2 Bey, M., 2022. Cistem Failure: Essays on Blackness and Cisgender. Durham: Duke University Press. p.4







Week 4: Rewriting the Curriculum
Léann Herlihy + Diana Bamimeke 

Recognising that the criteria used to classify curriculum will always be insufficient, Rewriting the Curriculum disrupts the Western fixation on fixity, and thus, this school’s syllabus is in a constant state of reform.

Bringing us back to basics, the last Hedge School session reflects on what we have been given. Pulling from their experience in (re)writing curriculum, Diana and Léann expand, shift and dislodge comprehensions of how we align with and diverge from methods of knowledge-sharing among people of other subjectivities.

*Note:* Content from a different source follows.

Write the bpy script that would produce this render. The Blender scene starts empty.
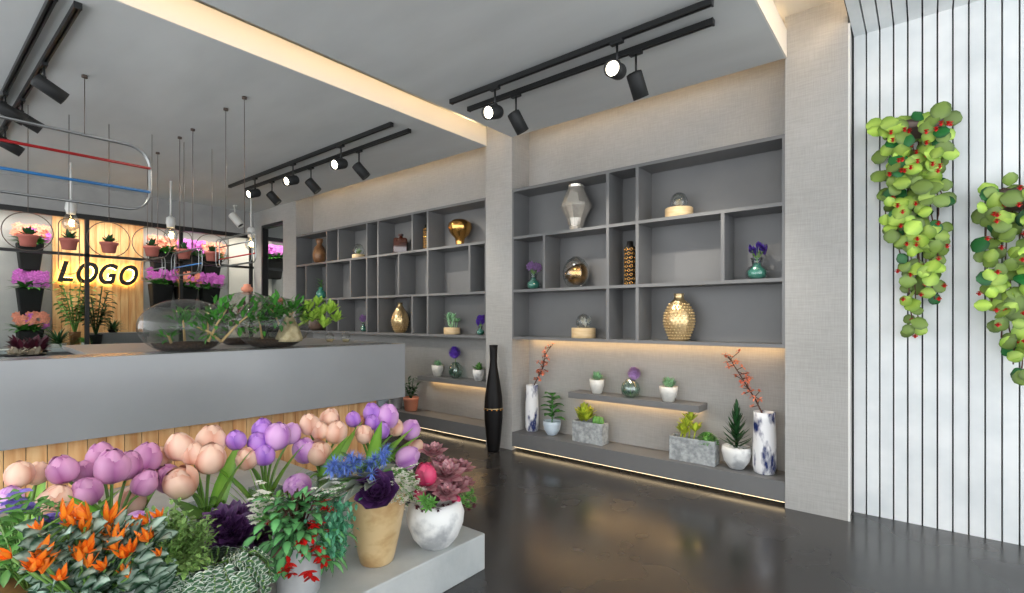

Translating the elementary method of alphabet stencils, we begin re-writing the curriculum through communal screenprinting; an ongoing series of subjective negotiations informed by autobiographic, mythologic and embodied performances of the self.

Collapsing format and centring chaos, we are left with the question: how do we write against Western tendencies to categorise?